Editorial cartoon by Brian GableBRIAN GABLE/The Globe and Mail
The award-ceremony season could not go by without the Teddy waste honours. And this morning, dressed in black tie, the Prairie director of the Canadian Taxpayers Federation, Colin Craig, announced the best of the worst government waste. He was accompanied by a person dressed in a pink pig costume - Porky the Waste Hater - and hostess and ceremony assistant, Natasha.
So without further ado, the winner of the Lifetime Achievement Teddy for 2010 is the "Gold-plated MP Pension."
The CTF is always after the MPs and their generous pension plans that it says is "quite possibly the richest pension plan in the country."
MPs are eligible for a minimum pension of $46,000 after just 10 years of service. "Oddly enough it is the only government program that all parties in Ottawa seem to agree on," said Mr. Craig.
The Federal Teddy Award for 2010 goes to "MP Junk Mail."
"The federal mail-out program allows MPs to send flyers to no more than 10 per cent of the households of any riding in the country," the CTF says.
The group notes that the flyers have increased in cost from $5.9-million in 2005/06 to $10-million in 2008/09. "The more our government went into debt the more these things were sent out," Mr. Craig aid.
This is the 12th annual Teddy awards, which are named after former bureaucrat Ted Weatherill who was fired from government in 1998 for claiming $150,000 in meal expenses over eight years.

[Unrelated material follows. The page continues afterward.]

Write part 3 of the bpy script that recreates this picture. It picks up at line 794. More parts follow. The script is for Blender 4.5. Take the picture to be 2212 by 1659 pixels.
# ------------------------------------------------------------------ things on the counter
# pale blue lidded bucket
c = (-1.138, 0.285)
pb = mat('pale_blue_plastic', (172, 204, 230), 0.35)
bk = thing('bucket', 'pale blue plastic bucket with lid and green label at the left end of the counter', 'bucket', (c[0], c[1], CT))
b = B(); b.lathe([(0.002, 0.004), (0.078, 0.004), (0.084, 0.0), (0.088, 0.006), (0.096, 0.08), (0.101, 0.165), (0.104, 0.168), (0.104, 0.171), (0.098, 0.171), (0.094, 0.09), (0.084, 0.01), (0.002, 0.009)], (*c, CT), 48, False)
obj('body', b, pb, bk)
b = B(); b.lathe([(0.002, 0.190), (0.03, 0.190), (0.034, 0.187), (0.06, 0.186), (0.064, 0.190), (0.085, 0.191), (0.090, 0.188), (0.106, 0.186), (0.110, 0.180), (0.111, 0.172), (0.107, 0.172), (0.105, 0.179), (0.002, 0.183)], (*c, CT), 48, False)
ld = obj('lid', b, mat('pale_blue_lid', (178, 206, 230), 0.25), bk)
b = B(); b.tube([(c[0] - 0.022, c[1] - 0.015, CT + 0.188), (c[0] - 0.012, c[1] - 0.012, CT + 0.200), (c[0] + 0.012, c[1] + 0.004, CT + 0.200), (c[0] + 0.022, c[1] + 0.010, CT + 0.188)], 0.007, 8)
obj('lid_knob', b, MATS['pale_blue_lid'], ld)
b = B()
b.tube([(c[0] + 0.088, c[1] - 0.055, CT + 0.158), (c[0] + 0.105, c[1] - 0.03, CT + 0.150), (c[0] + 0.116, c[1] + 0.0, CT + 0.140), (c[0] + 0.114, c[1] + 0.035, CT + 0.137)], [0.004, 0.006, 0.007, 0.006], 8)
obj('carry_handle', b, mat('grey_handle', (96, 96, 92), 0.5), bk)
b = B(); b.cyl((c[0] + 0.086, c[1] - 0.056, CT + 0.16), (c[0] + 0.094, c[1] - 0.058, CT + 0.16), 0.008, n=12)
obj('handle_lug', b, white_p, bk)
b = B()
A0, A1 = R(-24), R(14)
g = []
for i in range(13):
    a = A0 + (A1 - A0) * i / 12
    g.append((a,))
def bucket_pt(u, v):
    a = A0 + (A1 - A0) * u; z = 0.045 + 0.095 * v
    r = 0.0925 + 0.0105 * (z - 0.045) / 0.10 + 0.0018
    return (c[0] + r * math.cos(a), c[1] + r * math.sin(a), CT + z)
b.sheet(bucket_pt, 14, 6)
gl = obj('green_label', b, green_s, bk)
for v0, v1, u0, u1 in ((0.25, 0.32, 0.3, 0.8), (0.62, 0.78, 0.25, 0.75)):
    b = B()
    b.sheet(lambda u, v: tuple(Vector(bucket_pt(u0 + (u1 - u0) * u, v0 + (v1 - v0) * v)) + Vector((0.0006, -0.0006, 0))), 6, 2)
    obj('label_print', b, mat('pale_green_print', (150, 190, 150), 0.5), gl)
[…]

There were others considered for the 2010 honours. Here are some of the better of the worst of federal government waste:
» $1.5 million for unused hotel rooms at the Francophonie Summit in Quebec City;
» the Public Works officials who sold the Queen's silver by mistake (they sold it for $4000 and then spent $100,000 to get it back);
» and the $1.4-million spent by the Royal Canadian Mint to figure out that $20-million worth of missing gold was not missing at all.